### SET EXERCISE
From the entries below, reproduce exactly the lines from the one with "What Blender Python" through the one with "SC.camera = cam", both included, without images.

### DATA FOR THIS EXERCISE
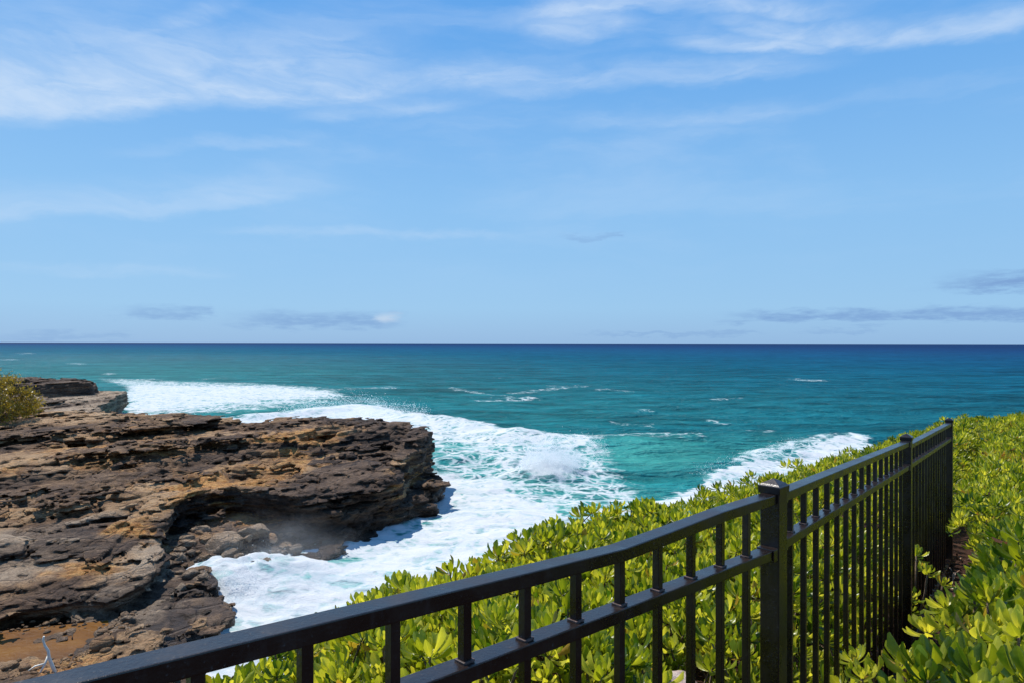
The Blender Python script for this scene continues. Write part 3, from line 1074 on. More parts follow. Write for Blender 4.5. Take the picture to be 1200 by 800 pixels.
---
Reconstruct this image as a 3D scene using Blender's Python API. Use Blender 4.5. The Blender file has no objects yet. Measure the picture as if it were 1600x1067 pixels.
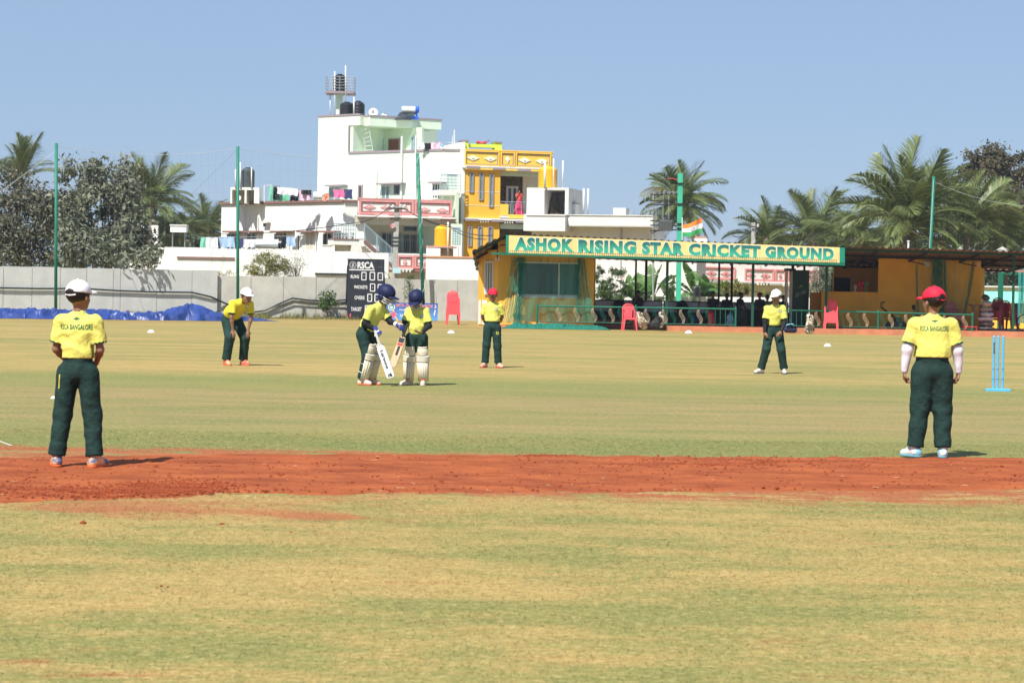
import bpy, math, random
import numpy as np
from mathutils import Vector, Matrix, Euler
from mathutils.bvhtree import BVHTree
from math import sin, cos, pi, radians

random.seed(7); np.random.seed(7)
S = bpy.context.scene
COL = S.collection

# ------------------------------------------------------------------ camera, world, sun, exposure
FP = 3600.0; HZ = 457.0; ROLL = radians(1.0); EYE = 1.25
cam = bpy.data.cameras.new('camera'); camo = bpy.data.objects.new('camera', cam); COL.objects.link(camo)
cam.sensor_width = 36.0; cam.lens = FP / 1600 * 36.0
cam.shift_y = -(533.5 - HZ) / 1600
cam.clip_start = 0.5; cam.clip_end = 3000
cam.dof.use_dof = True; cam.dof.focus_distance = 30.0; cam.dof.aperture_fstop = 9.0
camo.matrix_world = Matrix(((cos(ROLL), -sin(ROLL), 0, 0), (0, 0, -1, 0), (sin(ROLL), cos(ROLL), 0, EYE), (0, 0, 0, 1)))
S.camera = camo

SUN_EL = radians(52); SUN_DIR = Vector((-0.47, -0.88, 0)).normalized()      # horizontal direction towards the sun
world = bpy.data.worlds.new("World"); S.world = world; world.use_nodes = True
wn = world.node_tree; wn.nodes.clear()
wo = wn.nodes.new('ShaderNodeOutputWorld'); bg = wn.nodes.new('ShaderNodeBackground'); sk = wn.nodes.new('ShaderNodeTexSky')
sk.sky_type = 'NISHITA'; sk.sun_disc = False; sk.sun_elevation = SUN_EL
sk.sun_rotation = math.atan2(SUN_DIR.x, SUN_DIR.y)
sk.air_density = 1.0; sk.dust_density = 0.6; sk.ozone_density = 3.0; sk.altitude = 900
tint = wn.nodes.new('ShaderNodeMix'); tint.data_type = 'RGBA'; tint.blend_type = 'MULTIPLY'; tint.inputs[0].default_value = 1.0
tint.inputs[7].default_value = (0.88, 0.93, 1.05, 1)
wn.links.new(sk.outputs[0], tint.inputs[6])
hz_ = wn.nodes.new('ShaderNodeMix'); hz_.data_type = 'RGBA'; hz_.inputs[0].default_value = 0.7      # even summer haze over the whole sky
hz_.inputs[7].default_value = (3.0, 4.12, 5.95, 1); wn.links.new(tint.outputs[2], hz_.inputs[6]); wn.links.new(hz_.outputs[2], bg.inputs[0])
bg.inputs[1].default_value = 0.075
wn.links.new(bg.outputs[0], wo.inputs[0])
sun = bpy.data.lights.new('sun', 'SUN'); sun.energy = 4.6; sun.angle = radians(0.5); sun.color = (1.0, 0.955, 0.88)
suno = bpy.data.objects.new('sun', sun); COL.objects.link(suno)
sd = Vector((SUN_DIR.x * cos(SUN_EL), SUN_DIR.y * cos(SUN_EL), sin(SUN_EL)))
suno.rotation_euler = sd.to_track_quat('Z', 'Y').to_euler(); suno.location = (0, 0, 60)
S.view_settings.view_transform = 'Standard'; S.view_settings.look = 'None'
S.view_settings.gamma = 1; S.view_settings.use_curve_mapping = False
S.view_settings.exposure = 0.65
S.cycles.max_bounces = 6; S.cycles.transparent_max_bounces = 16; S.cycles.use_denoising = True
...
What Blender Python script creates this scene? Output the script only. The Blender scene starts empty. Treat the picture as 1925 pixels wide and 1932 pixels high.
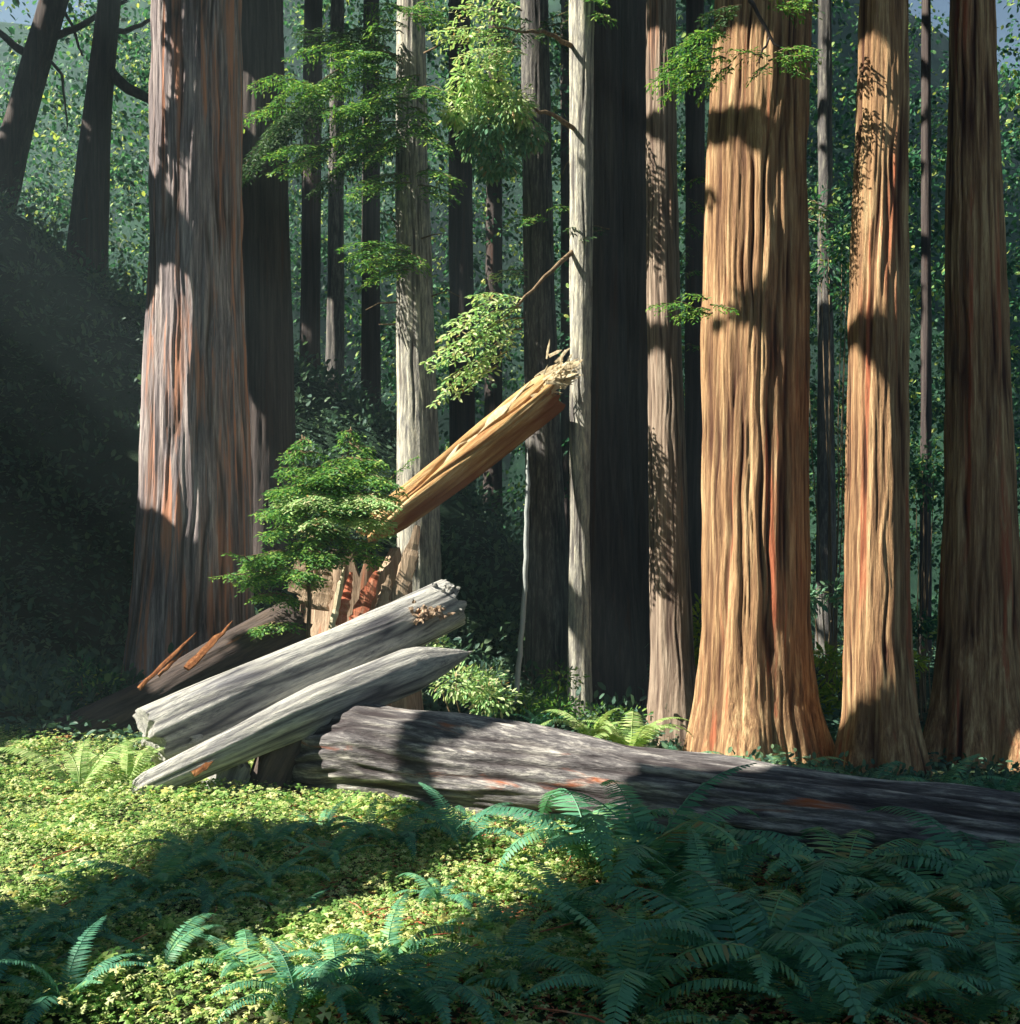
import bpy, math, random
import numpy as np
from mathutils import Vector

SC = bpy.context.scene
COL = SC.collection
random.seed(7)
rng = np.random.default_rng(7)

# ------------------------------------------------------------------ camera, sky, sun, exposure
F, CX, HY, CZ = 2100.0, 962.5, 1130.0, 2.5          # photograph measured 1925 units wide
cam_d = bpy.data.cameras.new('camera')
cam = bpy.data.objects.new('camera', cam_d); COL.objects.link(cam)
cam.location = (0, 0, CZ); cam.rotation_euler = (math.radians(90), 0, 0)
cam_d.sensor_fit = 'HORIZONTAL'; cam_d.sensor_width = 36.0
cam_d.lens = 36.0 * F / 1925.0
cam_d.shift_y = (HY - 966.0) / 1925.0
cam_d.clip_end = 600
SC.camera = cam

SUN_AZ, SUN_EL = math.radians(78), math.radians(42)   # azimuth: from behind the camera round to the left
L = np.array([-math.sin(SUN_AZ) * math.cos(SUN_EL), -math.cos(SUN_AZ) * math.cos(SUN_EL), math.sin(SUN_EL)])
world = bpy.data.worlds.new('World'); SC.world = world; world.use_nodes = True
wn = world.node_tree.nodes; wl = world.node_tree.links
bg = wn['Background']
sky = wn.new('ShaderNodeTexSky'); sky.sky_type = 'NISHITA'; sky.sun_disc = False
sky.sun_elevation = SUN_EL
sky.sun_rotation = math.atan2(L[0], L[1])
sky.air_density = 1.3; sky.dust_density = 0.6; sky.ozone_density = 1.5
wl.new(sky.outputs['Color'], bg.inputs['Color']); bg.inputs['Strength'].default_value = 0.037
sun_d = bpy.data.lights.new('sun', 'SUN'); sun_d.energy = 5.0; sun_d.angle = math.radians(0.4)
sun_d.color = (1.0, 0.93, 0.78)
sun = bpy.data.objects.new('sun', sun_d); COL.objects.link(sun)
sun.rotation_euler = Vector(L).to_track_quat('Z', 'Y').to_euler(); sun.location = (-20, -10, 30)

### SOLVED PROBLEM
What Blender Python script creates this scene? Output the script only. The Blender scene starts empty. Treat the picture as 1925 pixels wide and 1932 pixels high.
import bpy, math, random
import numpy as np
from mathutils import Vector

SC = bpy.context.scene
COL = SC.collection
random.seed(7)
rng = np.random.default_rng(7)

# ------------------------------------------------------------------ camera, sky, sun, exposure
F, CX, HY, CZ = 2100.0, 962.5, 1130.0, 2.5          # photograph measured 1925 units wide
cam_d = bpy.data.cameras.new('camera')
cam = bpy.data.objects.new('camera', cam_d); COL.objects.link(cam)
cam.location = (0, 0, CZ); cam.rotation_euler = (math.radians(90), 0, 0)
cam_d.sensor_fit = 'HORIZONTAL'; cam_d.sensor_width = 36.0
cam_d.lens = 36.0 * F / 1925.0
cam_d.shift_y = (HY - 966.0) / 1925.0
cam_d.clip_end = 600
SC.camera = cam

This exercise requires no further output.